3) There already exists pervasive federal regulation of the mortgage lending industry's acquisition of real estate appraisals.
a) FIRREA - In 1989, following the savings and loan crisis, Congress passed the Financial Institutions Reform, Recovery and Enforcement Act ("FIRREA"), which established a multi-faceted real estate appraisal regulatory system involving the federal government, the states, and The Appraisal Foundation. Since 1989, the federal agencies responsible for regulating financial institutions have promulgated regulations under FIRREA that set forth "generally acceptable appraisal standards," and have issued guidance relating to real estate appraisals, which, among other things, set forth standards for selecting qualified appraisers. These regulations and appraisal guidelines both prohibit improper influence on appraisers and work to ensure appraisal independence.
b) FRB Final Rule - In July 2008, the Federal Reserve Board ("Board") issued a final rule prohibiting all mortgage brokers, mortgage lenders and their affiliates "from coercing, influencing, or otherwise encouraging appraisers to misstate or misrepresent the value of a consumer's principal dwelling." In issuing this final rule, the Board concluded that "[no] particular procedure for ordering an appraisal necessarily promotes" fraudulent appraisals. Rather, the Board determined that the "coercion of appraisers," whether by lenders or mortgage brokers, "is an unfair practice" and the final rule should apply to lenders and mortgage brokers alike. NAMB fully supported the Board's final rule because it targets problematic practices, rather than business relationships that present no inherent problems.
c) FFIEC Interagency Guidance - On November 19, 2008, the FFIEC regulatory agencies issued proposed revisions to the "Appraisal and Evaluation Guidelines," and requests for comment. The FFIEC regulatory agencies are currently reviewing the submitted comments and plan to issue a final rule this year.
d) H.R. 1728 - "The Mortgage and Anti-Predatory Lending Act of 2009" was introduced on March 26, 2009. TITLE VI of the bill -APPRAISAL ACTIVITIES - deals with every facet of the appraisal process that will ensure true appraisal independence and protect consumers.
4) The HVCC fails to comply with the Administrative Procedures Act.
The HVCC is a substantive rule that created de facto regulation of the entire mortgage industry in violation of the Administrative Procedure Act ("APA").

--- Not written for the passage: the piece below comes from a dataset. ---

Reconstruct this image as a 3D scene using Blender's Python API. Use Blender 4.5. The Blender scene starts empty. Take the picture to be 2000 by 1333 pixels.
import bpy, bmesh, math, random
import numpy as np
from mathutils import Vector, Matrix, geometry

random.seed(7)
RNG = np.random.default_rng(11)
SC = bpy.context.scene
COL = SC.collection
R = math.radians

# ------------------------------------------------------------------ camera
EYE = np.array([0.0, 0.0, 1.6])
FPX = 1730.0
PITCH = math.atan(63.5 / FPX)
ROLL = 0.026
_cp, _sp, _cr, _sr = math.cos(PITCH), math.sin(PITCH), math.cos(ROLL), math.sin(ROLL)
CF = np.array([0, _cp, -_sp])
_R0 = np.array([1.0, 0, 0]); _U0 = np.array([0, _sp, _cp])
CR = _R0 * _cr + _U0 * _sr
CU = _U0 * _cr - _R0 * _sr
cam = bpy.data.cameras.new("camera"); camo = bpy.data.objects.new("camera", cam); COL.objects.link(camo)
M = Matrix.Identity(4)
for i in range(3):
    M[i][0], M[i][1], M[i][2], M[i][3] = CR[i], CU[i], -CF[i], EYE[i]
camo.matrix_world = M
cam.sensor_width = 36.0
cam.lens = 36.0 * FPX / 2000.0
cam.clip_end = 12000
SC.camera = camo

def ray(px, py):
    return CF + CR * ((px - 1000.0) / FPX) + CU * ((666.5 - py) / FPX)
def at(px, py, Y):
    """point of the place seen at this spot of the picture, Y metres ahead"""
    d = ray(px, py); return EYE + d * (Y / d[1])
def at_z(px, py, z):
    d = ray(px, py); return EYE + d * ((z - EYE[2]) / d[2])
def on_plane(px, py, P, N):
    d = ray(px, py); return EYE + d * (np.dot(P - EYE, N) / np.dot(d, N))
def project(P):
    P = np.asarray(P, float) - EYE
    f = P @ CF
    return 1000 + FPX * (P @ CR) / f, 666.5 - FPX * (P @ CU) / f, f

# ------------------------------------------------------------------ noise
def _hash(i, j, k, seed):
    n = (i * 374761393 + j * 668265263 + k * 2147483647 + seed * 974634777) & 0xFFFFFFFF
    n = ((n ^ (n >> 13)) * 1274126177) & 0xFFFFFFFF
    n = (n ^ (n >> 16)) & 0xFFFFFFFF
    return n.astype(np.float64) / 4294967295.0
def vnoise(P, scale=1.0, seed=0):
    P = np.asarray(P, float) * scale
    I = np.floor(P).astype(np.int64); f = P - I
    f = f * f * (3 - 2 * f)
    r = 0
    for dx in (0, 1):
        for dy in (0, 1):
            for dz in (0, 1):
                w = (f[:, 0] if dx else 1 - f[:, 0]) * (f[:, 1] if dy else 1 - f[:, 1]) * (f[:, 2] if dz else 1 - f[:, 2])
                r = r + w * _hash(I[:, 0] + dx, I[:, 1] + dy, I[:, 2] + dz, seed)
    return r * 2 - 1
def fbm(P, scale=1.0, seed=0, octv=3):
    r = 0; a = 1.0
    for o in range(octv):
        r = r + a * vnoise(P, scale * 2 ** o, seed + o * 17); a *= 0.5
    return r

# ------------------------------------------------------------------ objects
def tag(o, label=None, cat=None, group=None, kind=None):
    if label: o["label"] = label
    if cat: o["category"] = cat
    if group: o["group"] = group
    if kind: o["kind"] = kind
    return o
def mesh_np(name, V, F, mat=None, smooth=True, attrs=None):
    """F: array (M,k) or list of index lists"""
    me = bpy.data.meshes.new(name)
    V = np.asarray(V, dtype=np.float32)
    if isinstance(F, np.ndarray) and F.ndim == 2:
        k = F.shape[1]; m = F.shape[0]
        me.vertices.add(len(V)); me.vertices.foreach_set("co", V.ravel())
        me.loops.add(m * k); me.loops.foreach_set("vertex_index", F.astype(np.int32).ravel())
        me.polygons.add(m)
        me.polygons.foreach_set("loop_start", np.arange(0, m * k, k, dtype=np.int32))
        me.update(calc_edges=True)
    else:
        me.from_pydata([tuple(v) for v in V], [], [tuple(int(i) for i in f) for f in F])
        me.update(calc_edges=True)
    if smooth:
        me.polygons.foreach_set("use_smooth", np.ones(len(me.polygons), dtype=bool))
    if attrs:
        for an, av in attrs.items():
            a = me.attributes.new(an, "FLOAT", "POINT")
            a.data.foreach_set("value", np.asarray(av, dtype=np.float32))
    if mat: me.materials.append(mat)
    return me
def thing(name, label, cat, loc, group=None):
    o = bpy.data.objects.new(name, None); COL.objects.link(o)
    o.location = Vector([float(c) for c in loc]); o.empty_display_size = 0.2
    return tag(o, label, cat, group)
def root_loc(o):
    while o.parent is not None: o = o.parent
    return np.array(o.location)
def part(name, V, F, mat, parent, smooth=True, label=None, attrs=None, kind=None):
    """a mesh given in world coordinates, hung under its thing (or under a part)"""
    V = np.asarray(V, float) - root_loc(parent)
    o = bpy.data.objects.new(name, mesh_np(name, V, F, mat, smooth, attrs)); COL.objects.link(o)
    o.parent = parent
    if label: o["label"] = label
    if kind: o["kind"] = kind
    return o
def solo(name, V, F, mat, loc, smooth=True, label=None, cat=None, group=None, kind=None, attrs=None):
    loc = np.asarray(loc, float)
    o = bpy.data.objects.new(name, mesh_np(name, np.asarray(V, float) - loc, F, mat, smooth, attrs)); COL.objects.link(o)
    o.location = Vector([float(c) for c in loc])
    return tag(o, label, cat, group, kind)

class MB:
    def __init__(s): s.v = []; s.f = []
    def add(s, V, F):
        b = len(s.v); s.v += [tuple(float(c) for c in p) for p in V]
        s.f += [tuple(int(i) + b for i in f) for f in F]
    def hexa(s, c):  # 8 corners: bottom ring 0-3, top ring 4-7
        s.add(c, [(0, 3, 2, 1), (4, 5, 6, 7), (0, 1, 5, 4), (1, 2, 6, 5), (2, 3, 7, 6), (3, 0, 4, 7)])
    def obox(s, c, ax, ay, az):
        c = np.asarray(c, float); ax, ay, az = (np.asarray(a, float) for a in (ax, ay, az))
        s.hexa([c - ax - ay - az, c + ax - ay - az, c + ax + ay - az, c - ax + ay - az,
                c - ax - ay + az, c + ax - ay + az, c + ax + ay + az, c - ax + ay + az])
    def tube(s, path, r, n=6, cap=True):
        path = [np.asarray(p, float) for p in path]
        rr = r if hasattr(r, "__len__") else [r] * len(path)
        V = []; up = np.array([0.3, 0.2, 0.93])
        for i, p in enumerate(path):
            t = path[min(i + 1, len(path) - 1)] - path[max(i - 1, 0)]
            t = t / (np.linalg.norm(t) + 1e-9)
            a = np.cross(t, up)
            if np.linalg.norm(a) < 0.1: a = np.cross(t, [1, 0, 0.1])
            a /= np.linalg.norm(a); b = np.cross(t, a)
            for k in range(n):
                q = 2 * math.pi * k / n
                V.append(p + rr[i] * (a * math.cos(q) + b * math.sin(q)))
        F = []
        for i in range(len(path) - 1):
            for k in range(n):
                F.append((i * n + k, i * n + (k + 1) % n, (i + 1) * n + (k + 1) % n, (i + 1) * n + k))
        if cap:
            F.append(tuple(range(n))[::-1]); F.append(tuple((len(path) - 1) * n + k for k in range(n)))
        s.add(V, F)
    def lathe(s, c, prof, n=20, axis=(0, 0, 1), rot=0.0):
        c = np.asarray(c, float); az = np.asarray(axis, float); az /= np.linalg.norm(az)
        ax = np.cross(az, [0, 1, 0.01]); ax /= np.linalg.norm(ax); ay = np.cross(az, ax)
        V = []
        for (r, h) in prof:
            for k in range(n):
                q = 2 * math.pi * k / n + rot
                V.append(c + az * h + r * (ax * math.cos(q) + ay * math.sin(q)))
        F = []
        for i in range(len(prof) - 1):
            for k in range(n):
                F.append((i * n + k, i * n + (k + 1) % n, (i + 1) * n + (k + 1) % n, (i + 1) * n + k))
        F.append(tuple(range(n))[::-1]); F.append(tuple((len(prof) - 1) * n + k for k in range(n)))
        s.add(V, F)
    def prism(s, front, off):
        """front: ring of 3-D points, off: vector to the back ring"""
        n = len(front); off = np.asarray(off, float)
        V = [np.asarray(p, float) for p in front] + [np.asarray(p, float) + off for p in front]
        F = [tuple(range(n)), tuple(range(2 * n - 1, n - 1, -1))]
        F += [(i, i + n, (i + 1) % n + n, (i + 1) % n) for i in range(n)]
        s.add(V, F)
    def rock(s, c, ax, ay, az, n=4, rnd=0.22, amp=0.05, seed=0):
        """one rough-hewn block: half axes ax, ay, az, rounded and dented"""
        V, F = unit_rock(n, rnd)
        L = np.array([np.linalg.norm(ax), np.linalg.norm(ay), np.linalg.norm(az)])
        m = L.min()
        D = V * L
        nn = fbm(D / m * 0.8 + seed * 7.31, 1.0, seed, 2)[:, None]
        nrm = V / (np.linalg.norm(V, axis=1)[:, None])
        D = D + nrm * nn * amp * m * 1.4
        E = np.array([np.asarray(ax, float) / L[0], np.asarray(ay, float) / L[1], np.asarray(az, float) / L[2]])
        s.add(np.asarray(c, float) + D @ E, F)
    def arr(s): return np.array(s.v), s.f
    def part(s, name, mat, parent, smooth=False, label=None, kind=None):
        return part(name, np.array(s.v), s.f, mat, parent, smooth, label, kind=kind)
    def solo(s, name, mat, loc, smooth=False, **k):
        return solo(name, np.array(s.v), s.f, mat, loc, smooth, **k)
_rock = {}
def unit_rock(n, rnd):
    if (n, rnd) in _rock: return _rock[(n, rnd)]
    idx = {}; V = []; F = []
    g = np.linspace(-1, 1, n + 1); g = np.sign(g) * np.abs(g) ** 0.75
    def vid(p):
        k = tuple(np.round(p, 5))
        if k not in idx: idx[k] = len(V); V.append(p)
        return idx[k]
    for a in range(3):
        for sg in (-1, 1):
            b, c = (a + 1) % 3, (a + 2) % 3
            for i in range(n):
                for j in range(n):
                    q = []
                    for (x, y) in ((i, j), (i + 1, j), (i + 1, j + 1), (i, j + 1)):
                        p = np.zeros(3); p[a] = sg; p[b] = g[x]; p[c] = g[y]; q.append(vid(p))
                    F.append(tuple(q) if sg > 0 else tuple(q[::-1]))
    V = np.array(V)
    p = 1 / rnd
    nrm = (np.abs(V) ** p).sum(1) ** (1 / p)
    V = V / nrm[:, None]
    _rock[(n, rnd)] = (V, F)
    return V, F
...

a) The FHFA is an agency and the HVCC falls within the definition of a rule under the APA. As such, the FHFA was required to utilize notice and comment rulemaking proceedings under the APA, but the agency failed to do so.
b) Because this rule regulates the entire mortgage industry and the FHFA failed to follow proper rulemaking procedures, we believe the HVCC is void, invalid, and unenforceable.